--- Begin ---
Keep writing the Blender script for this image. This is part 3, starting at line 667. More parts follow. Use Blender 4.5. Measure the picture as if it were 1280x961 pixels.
--- End ---
--- Begin ---
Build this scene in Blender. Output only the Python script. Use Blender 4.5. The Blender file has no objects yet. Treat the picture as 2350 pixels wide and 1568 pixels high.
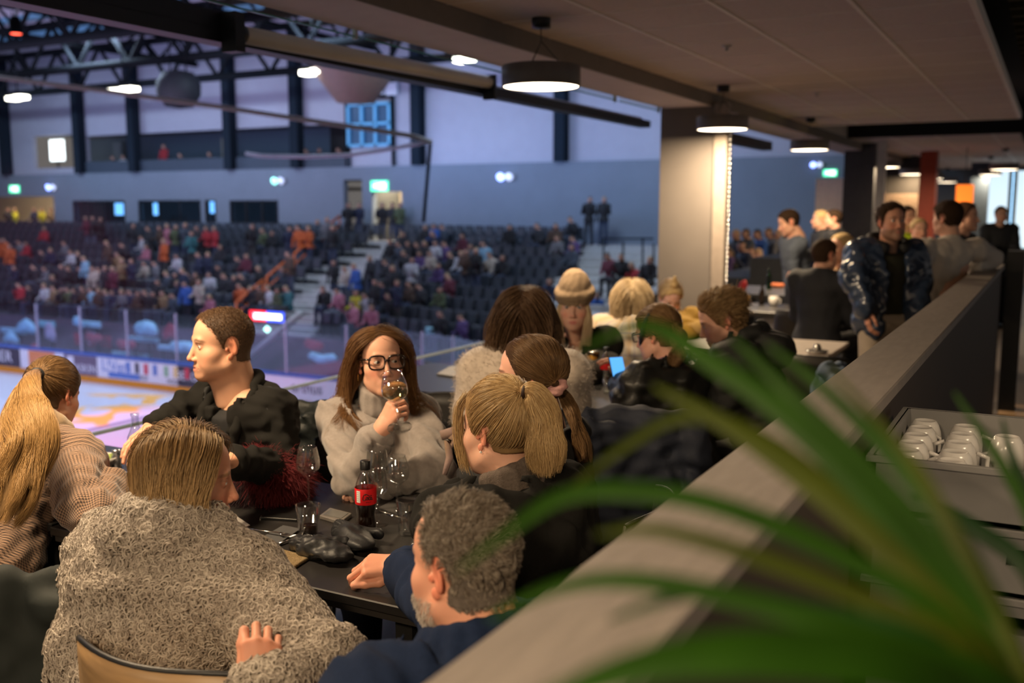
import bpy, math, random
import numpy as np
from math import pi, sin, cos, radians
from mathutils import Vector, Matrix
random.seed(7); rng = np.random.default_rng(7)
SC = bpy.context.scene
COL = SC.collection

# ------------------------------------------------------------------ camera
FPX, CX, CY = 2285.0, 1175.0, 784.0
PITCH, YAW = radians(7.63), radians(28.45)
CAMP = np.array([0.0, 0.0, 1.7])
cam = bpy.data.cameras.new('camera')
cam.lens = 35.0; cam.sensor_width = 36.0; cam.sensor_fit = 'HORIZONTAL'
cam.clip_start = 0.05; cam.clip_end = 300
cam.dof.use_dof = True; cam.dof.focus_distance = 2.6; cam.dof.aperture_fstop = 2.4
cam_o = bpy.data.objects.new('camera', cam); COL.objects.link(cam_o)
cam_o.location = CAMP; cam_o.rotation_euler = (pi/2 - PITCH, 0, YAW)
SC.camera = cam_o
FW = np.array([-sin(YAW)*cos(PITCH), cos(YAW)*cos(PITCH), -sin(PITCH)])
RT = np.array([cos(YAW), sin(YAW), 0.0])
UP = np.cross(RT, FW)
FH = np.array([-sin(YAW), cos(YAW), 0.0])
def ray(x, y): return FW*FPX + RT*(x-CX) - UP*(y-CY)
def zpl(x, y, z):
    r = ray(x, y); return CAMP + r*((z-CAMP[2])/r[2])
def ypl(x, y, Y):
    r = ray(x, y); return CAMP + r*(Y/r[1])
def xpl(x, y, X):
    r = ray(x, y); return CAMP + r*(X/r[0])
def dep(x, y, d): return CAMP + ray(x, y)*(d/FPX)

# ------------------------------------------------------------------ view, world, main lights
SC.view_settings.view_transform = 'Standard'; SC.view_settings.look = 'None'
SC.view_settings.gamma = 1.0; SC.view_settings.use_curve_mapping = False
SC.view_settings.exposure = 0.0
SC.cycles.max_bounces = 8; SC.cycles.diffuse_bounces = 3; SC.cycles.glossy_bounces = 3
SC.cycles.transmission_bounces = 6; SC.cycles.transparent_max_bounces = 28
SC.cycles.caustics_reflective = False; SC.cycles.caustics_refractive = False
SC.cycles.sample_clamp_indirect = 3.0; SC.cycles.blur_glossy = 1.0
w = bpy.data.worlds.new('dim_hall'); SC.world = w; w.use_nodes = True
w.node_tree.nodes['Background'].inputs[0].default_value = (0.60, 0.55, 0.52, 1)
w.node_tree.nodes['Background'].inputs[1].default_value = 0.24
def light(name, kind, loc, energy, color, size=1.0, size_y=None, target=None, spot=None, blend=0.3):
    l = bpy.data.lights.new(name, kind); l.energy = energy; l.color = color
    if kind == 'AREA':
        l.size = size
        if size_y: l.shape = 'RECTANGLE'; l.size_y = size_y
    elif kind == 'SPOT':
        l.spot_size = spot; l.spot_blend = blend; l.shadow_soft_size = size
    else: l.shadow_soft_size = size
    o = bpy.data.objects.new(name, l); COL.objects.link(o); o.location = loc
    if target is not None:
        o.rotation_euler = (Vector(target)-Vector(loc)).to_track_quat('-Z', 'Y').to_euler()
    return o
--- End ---
▶ _The task_: Tally the lines of the data that hold the string "this". Answer with the number and nothing more.

▶ _Exercise answer_: 2